Roller-coaster life of an Elton John fanatic

Musical genius! Dream snapshot! Hopes dashed! Shoppers aghast! Dream restored!


April 15, 2001|By Lori Sears | Lori Sears,Sun Staff

The horror began at the photo desk in a Wal-Mart, in Johnson City, Tenn. My scream could be heard at least as far as the shoe department, perhaps even domestics.

Twelve years of my life had brought me to this moment. Earlier in the day, after years of exhaustive efforts, I had actually managed to spend a few moments with my musical idol -- Elton John. To my astonishment, he had even graciously offered to pose for pictures with my friend and me. And now this. Now I was staring, disbelieving, at four indistinguishable prints. My friend and I were there in the murky images, arm in arm with our hero, but because of some cruel joke of fate (actually, as it turned out, a bodyguard with poor photography skills), no one but us would ever know.

I shrieked again. Shoppers turned in fright. I started pacing and repeating, "How did this happen?" I felt physically sick. Tears welled up.

Now at this point, you may be saying to yourself: Excuse me, what's the big deal? Let me try to explain. Or more accurately, perhaps, confess.

I am an addict. A certified Elton-oholic. My family pities me. Friends mock me. Strangers point and whisper. They, like you, just don't get it. So let me share my story and reveal the truths of a fanatic's life. And how that awful moment in Johnson City finally resolved itself.

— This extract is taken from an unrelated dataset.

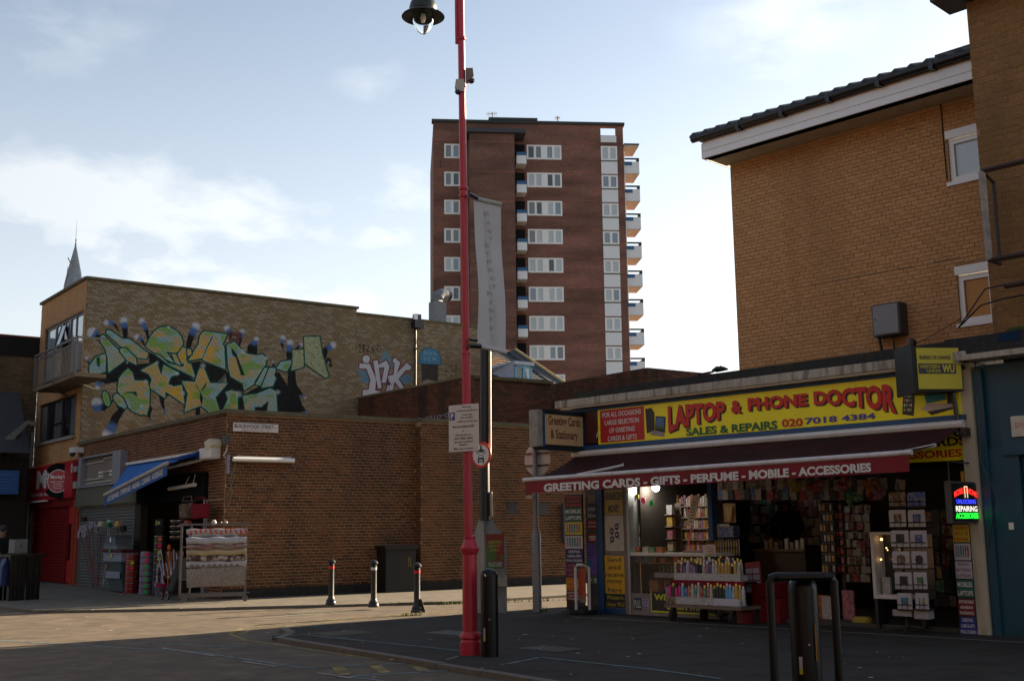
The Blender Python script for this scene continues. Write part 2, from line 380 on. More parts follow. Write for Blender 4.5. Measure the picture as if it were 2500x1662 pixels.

It began innocently enough 12 years ago at a concert in Columbia. I'd gone simply to accompany my sister. But then ... Seeing him on stage ignited a fire in me. His mastery of the keys, his commanding stage presence, the brilliance of his songwriting. I was touched to the core. I was swept away by his songs, but also envious of who he was, an amazing, successful songwriter. Someone I had always wished I could be.

Seeing him inspired me to return to piano lessons. It also changed my life.

Since that day, my life has been all about Elton: Elton concerts, my next Elton adventure, searching for Elton memorabilia, scouring Elton Web sites and corresponding with Elton friends. I own every CD, tape, album, video, T-shirt and piece of memorabilia I know of that bears his name. Life-size cardboard standups of Elton share space in my bedroom. I've paid scalpers big bucks for concert tickets, and flown overseas just to hear him play in London and Paris. I've planned trips to New York around TV talk show appearances of his, and attended fan club gatherings all over the country.

Last year, in what I imagined would be the pinnacle of my personal Eltondom, I attended a CD signing of his at Tower Records in Los Angeles. I'd had dreams of meeting him, sharing a few words, shaking his hand, snapping a picture. Instead, when my turn in line came, I was flustered and tongue-tied, rushed by the store employees and prohibited from taking photos. By the time I managed to mumble a few pathetic compliments, he already had this "next" look about him.

To add insult to injury, my mother, who'd decided to accompany me on my pilgrimage at the last minute, was next -- and wowed him. A far more casual fan than I, she was completely at ease, sweet-talking him, tossing in Yiddish words, sharing chuckles, saying all the right things. He loved her. I prayed for death. I'd been outdone by my mom.

It took me months to find the humor in the encounter. And by then, an intriguing new opportunity was before me.

Off to Atlanta

My pal Liz Rosenthal and I plotted out a little Elton adventure: First to Atlanta to see a photography exhibit of works he'd collected, then to Johnson City to see him in concert. The trip, which involved planes, trains and rented automobiles, was par for the course. Seasoned fans, we were well-prepared with maps, a to-do list, light suitcases for souvenirs and plenty of film for our cameras.

The first leg of our trip was four days in Atlanta. The plan was to casually browse Elton's photography collection at the High Museum, scour local record stores for cool stuff, hit the Hard Rock Cafe and, of course, try to bump into Elton himself.

Atlanta, you see, is Elton's U.S. home. He resides in a wealthy part of town in a high-rise apartment building. How do I know this? Need you ask?

So we made our march through Atlanta, eating in Elton hot spots, shopping in stores in his neighborhood. No luck.

On our last day in town, we decided to make one more stop before making the 5 1/2 -hour drive to the concert in Tennessee: a record store we knew was one of his favorites. We stepped inside ... and nothing. Still, we browsed for about 45 minutes before giving up. "We'd better go," I said dejectedly.

Just then the front door opened, and my face turned white. From across the store, I immediately recognized the little man in the jogging suit, baseball cap and glasses. "Liz," I croaked. "It's him!"